Three-dimensional evaluation framework of hazard–exposure–vulnerability for mapping heatwave risk and associated dominant dimensions in China

Abstract

In the context of global warming, the frequency, intensity, and duration of heatwave events have markedly increased, bearing profound implications for both natural ecosystems and human societies. To effectively cope with this challenge, it is imperative to accurately identify and comprehensively assess the risks posed by heatwaves. This study undertakes a systematic approach and robust methodology to assess heatwave risks by leveraging a diverse array of data sources—encompassing remote sensing, statistical analyses. The methodology integrates the risk triangle theory alongside established risk assessment frameworks laid out by the Intergovernmental Panel on Climate Change (IPCC). Employing a three-dimensional evaluation framework encompassing hazard, exposure, and vulnerability, we unravel spatial–temporal patterns, high-risk zones, and dominant dimensions of heatwave risks contributing to potential disasters. Results indicated that during 1999–2008, roughly 27% of the study areas were affected by high and above risk levels of heatwaves, and the areas with high and very high hazard, exposure, and vulnerability accounted for approximately 19.5%, 10%, and 32.5%, respectively.

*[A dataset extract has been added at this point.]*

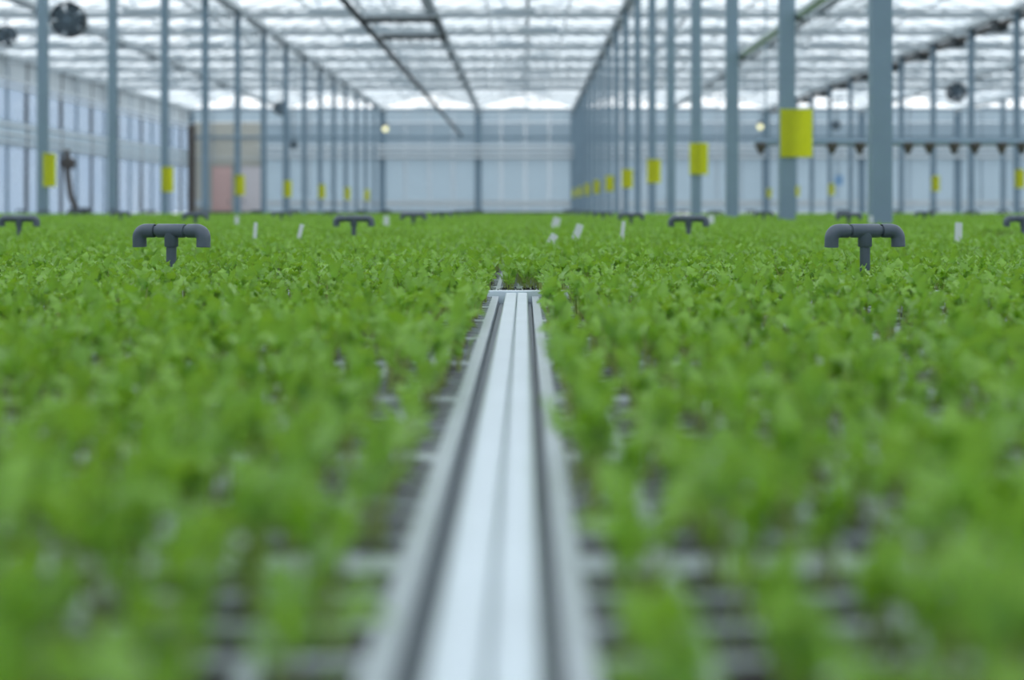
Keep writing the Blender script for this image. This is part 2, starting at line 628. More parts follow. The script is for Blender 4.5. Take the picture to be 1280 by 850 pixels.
# ------------------------------------------------------------------ trusses
truss = None
ty = [Y1 + PITCH * k for k in range(4, 18)]
proto = None
for ky, y in enumerate(ty):
    for b in range(5):
        x0 = GX[b * 2]
        if proto is None:
            t = thing('roof_truss', 'galvanised lattice roof truss spanning one bay under the glass roof', 'truss', (0, 0, 0), 0, 'lattice trusses under the roof')
            zt, zb = GUT - 0.05, GUT - 0.32
            MB().box(0.09, BAY - 0.09, -0.03, 0.03, zt - 0.05, zt).build('top_chord', M['roofsteel'], t)
            MB().box(0.09, BAY - 0.09, -0.03, 0.03, zb, zb + 0.05).build('bottom_chord', M['roofsteel'], t)
            nb = 12
            for i in range(nb):
                xa = 0.15 + (BAY - 0.3) * i / nb
                xb = 0.15 + (BAY - 0.3) * (i + 1) / nb
                a, c = ((xa, 0, zb + 0.06), (xb, 0, zt - 0.06))
                if i % 2:
                    a, c = ((xa, 0, zt - 0.06), (xb, 0, zb + 0.06))
                MB().bar(a, c, 0.022).build('web_bar', M['roofsteel'], t)
            sb = smooth_box(0.12, BAY - 0.12, 0.05, 0.45, zb + 0.05, zb + 0.19, 0.05, 2)
            sb.materials.append(M['screen'])
            link('folded_screen', sb, t)
            proto = t
            cur = t
        elif y > 59:
            cur = proto.copy()
            COL.objects.link(cur)
            c = proto.children[0].copy()
            COL.objects.link(c)
            c.parent = cur
        else:
            cur = copy_tree(proto)
        cur.location = (x0, y, 0)
        cur['label'] = f'galvanised lattice roof truss, {ORD[ky]} in view from the camera, {ORD[b]} bay from left'

# ------------------------------------------------------------------ overhead pipes
t = thing('overhead_conduit', 'dark overhead pipe with two short cross arms slanting through the central roof', 'pipe', (-3.05, 0, CAM_Z + 3.5))
MB().tube([(0, 16, 0), (0, 70, 0)], 0.06, 10).build('main_pipe', M['dark'], t)
MB().tube([(0, 26.6, 0), (1.45, 26.6, 0)], 0.055, 10).build('cross_arm', M['dark'], t)
MB().tube([(0.1, 29.3, 0.0), (1.45, 29.3, 0.0)], 0.055, 10).build('cross_arm', M['dark'], t)
MB().tube([(1.42, 26.4, 0), (1.42, 29.5, 0)], 0.05, 10).build('link_pipe', M['dark'], t)
for y in (28.1, 42.5, 56.9, 67.7):
    MB().bar((0, y, 0.05), (0, y, 0.98), 0.014).build('hanger_rod', M['steel'], t)
t = thing('water_pipe', 'grey pipe fixed along the near columns right of centre, ending at the third', 'pipe', (ROW_R + 0.12, 0, CAM_Z + 1.86))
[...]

During 2009–2018, the proportion of areas with high and very high risk, hazard, and exposure increased to about 31%, 26%, and 14%, respectively, while the percentage of areas with high and very high vulnerability decreased to about 24.43%. Notably, Xinjiang and the western part of Northwestern China are characterized by hazard-dominant conditions, while Southern China's risk profile has shifted from 1999–2008 to 2009–2018 from high hazard and vulnerability conditions to a more complex interaction involving hazard, exposure, and vulnerability. Moreover, Northern China and the northern segment of Southwestern China exhibit simultaneous high-risk rankings across hazard, exposure, and vulnerability dimensions, forming a comprehensive high-risk zone. These findings characterize heatwave risk patterns and offer critical insights for risk management decisions, guiding effective disaster prevention and relief measures to ensure socio-economic stability and public health.